Dieu soit béni ! Saint-Benin était sauvé ! [13])


  • Saisie : Jean Luc Durand – 1 février 2021



  1. On avait cru et proclamé Saint-Benin-d’Azy définitivement libéré
  2. Initiative prise par S.A.S la Princesse de Croy-Soire
  3. M. Clément Theuriot
  4. L’institutrice, Mlle Hélène Rozières, a été arrêtée la première à son domicile et obligée de conduire les soldats chez le maire, M. Clément Theuriot, qui bien que n’exerçant plus les fonctions, accepta les responsabilités municipales devant l’ennemi. Dirigés brutalement au cantonnement du Vieux-Château, ils ont une attitude digne et ferme devant la violence inouïe du commandant. Pendant qu’on les ramène au bourg, les autres otages sont arrêtés sur la route ou dans les maisons, au hasard : Guy Rousseau 20 ans), Edmond Veau (2 enfants), André Bienvenu 18 ans), Chef (étranger de passage), Paul Dugué (5 enfants), Marcel Rosette, mutilé du travail (2 enfants), Charles Humann (4 enfants), ancien prisonnier de guerre qui parle allemand et saura donner des explications habiles et efficaces, Mlle Jeanne Glachet, artiste peintre, Pierre Pigenet, blessé de guerre, et enfin Etienne Theuriot (17 ans) que deux sentinelles sont allées prendre au domicile de son père.
  5. Pendant ces instants tragiques, leur attitude est magnifique. Calmes devant les mitrailleuses braquées sur eux, un sentiment profond de Foi et d’Union s’élève de leurs âmes. Ils disent une prière, se recommandent à Dieu, s’embrassent et attendent la mort à laquelle ils vont échapper par miracle (Note des otages)
  6. S.A.S la Princesse de Croy-Soire
  7. M. le docteur Octave Franck-Bernard
  8. Cette colonne allemande, ou plutôt ce tronçon de colonne, suffisamment muni de mitrailleuses, de mortiers et de plaques incendiaires pour nous faire beaucoup de mal, n’avait plus à sa disposition les services indispensables à une troupe en campagne.

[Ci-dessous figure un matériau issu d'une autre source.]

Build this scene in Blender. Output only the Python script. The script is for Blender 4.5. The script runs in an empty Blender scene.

En particulier, pas d’ambulance automobile pour l’évacuation des blessés, d’où le geste généreux du docteur.
  9. Soldat d’origine polonaise
  10. Il est mort quelques jours plus tard, le 15 septembre, après une deuxième opération (Renseignement fourni par l’Hôpital de Nevers). Peut-être aussi la crainte salutaire des Maquis…

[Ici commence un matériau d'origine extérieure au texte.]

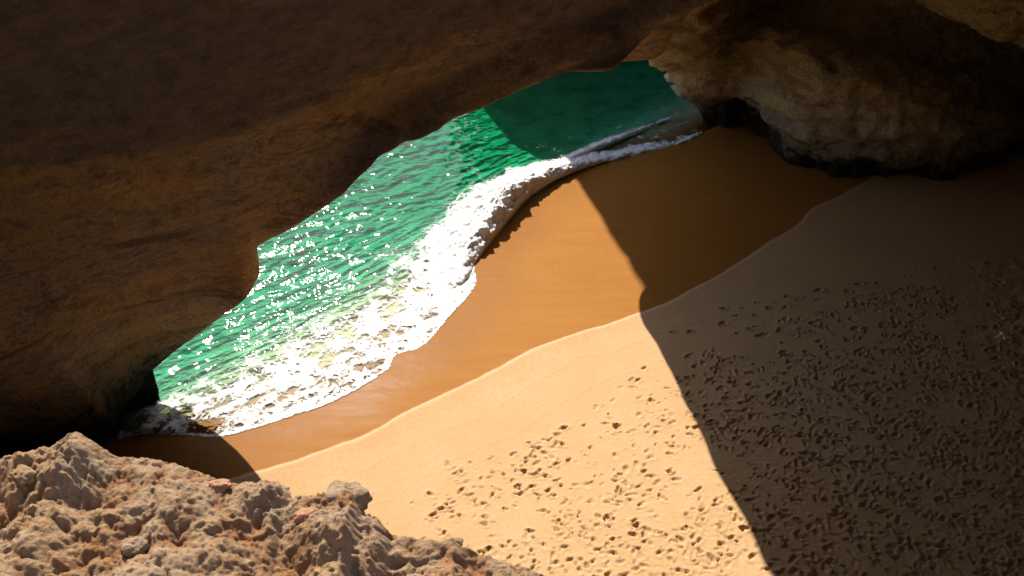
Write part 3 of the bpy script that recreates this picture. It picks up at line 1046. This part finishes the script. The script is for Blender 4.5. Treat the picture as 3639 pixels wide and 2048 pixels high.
# falls away beyond the edge
drop = np.clip(-(g + .035 * fbm(X * 9, Y * 9, 0 * X + 2, 3)), 0, 9)
ZL = ZL - 5.5 * drop ** 1.05 - .10 * np.exp(-(np.abs(g) / .05) ** 2) * (g < .05)
ZL = np.maximum(ZL, 17.2)
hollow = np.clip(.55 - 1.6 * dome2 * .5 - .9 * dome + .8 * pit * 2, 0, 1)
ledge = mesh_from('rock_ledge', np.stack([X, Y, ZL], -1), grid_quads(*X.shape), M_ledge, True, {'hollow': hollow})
tag(ledge, 'rough pitted brown rock ledge in full sun at the lower left', 'rock')


def ledge_z(x, y):
    i = min(np.searchsorted(lx, x), len(lx) - 1)
    j = min(np.searchsorted(ly, y), len(ly) - 1)
    return float(ZL[i, j])


# ------------------------------------------------------------------ stones lying on the ledge
def icos(sub):
    import bmesh
    bm = bmesh.new()
    bmesh.ops.create_icosphere(bm, subdivisions=sub, radius=1)
    v = np.array([q.co[:] for q in bm.verts])
    f = np.array([[q.index for q in fc.verts] for fc in bm.faces])
    bm.free()
    return v, f


IV, IF = icos(5)


def stone(x, y, size, seed, mat, label, dz=.25, rz=0.0):
    v = IV.copy()
    n = fbm(v[:, 0] * 1.1 + seed, v[:, 1] * 1.1, v[:, 2] * 1.1, 3)
    f1, f2, _ = worley(v[:, 0] * 1.3 + seed, v[:, 1] * 1.3, v[:, 2] * 1.3)
    r = .85 + .45 * n - .25 * (f1 - .5) + .09 * fbm(v[:, 0] * 5 + seed, v[:, 1] * 5, v[:, 2] * 5, 4)
    v = v * r[:, None] * np.array(size)
    c, s = math.cos(rz), math.sin(rz)
    v = np.stack([v[:, 0] * c - v[:, 1] * s, v[:, 0] * s + v[:, 1] * c, v[:, 2]], 1)
    o = mesh_from('stone', v, np.zeros((0, 4)), mat, True, {'hollow': np.zeros(len(v))}, tris=IF)
    o.location = (x, y, ledge_z(x, y) + size[2] * dz)
    return tag(o, label, 'stone', 'loose stones on the ledge')


M_red = mat_plain('reddish_stone', (.36, .17, .08), .85)
stone(-.82, 2.58, (.055, .04, .03), 1.3, M_red, 'reddish angular stone lying in a hollow of the sunlit ledge', .2, .4)
stone(-1.44, 2.38, (.055, .05, .045), 4.1, M_ledge, 'rounded brown stone sitting low in the middle of the sunlit ledge', .3)
stone(-1.20, 2.70, (.07, .04, .025), 6.6, M_red, 'flat reddish stone near the top edge of the ledge', .2, .2)
stone(-.70, 2.74, (.115, .085, .07), 9.2, M_ledge, 'large knobbly grey-brown stone perched on the ledge rim', -.15, .1)
stone(-1.06, 2.80, (.13, .07, .05), 12.7, M_ledge, 'long pale brown stone on the ledge rim, left of the large knobbly stone', .45, .05)
stone(-.25, 2.63, (.05, .04, .035), 15.1, M_ledge, 'small pale stone at the low right end of the ledge', .5)
stone(-1.95, 2.66, (.06, .05, .045), 18.4, M_ledge, 'round brown stone at the far left of the ledge', .25)

# ------------------------------------------------------------------ a white scrap on the dark sand
v, q = [], []


def tube(p, r, sides=6):
    p = np.asarray(p, float)
    base = len(v)
    for i, c in enumerate(p):
        for k in range(sides):
            a_ = 2 * math.pi * k / sides
            rr_ = r * (1 - .45 * i / (len(p) - 1))
            v.append((c[0] + rr_ * math.cos(a_), c[1] + rr_ * math.sin(a_) * .7, c[2] + rr_ * math.sin(a_)))
    for i in range(len(p) - 1):
        for k in range(sides):
            q.append((base + i * sides + k, base + i * sides + (k + 1) % sides, base + (i + 1) * sides + (k + 1) % sides, base + (i + 1) * sides + k))


for a_, L in ((1.7, .30), (.3, .30), (-.7, .30), (-2.0, .28), (3.0, .26), (2.5, .18)):
    tube([(0, 0, .06), (.35 * L * math.cos(a_), .35 * L * math.sin(a_), .12), (.7 * L * math.cos(a_ + .2), .7 * L * math.sin(a_ + .2), .10), (L * math.cos(a_ - .1), L * math.sin(a_ - .1), .02)], .03)
scrap = mesh_from('white_scrap', np.array(v), np.array(q), mat_plain('bleached_white', (.88, .86, .84)), True)
scrap.location = (15.79, 24.21, ground(15.79, 24.21))
tag(scrap, 'small bleached white spiky scrap lying on dark trampled sand at right', 'debris')

# ------------------------------------------------------------------ shell grit and pebbles strewn on the beach
v, t = [], []
k = 0
while k < 420:
    x, y = RNG.uniform(-6, 15), RNG.uniform(14.5, 27)
    dd, _ = poly_sd(np.array([x]), np.array([y]), WETL_S)
    if dd[0] > -.1:
        continue
    r = RNG.uniform(.009, .026)
    z0 = ground(x, y)
    b0 = len(v)
    a0 = RNG.uniform(0, 6.28)
    for q in range(4):
        rr_ = r * RNG.uniform(.7, 1.2)
        v.append((x + rr_ * math.cos(a0 + q * 1.57), y + rr_ * math.sin(a0 + q * 1.57), z0 + .002))
    v.append((x + RNG.uniform(-.3, .3) * r, y, z0 + r * RNG.uniform(.6, 1.0)))
    t += [(b0 + q, b0 + (q + 1) % 4, b0 + 4) for q in range(4)]
    k += 1
grit = mesh_from('shell_grit', np.array(v), np.zeros((0, 4)), mat_plain('shell', (.74, .66, .56)), False, tris=np.array(t))
tag(grit, 'pale shell grit and pebbles strewn over the dry sand', 'pebbles', kind='stuff')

  11. MM. Clément Theuriot , Edmond Veau, Chef, Pierre Pigenet et Marcel Rosette
  12. MM. Charles Humann, Paul Dugué, Etienne Theuriot, Guy Rousseau et André Bienvenu
  13. Placés à découvert en avant de la colonne, sous la menace qu’ils seront fusillés en cas de défaillance ou de tentative de fuite, ils marcheront toute la nuit à bonne allure pressés par le rude commandement souvent répété : « Plus vite ! ». Ils évitent les dangers des embuscades dans la traversée des bois en parlant haut et clair pour prévenir les camarades de la Résistance. Ils endurent la fatigue, la soif. Ils quittent leurs chaussures qui les gênent et marchent pieds-nus jusqu’au terme de leur dure épreuve qu’ils ont supportée vaillamment, « à la française ». A proximité de Château-Chinon, on leur annonce leur mise en liberté et ils envisagent avec une joie indicible la possibilité du retour immédiat à Saint-Benin. Retour qui s’effectuera par étapes dans l’accueil le plus touchant qu’on leur réserve dans les localités où ils passent. Et c’est dans la soirée du mercredi 6 septembre l’arrivée à Sant-Benin. Sur la route de Magereuil, ils seront reçus par les habitants du bourg dans l’allégresse générale, dans la ferveur patriotique et religieuse de la plus grande émotion. Oubliant leur extrême fatigue, ils remercient avec effusion ceux qui ont contribué au salut du pays et tous les habitants dont la sympathie leur est si précieuse. Cette manifestation couronne dignement ce retour des otages après les angoisses vécues depuis deux jours. Saint-Benin ne saurait désormais oublier ni les dangers courus, ni les mortelles inquiétudes éprouvées, ni la protection providentielle dont il a été favorisé (Note des otages).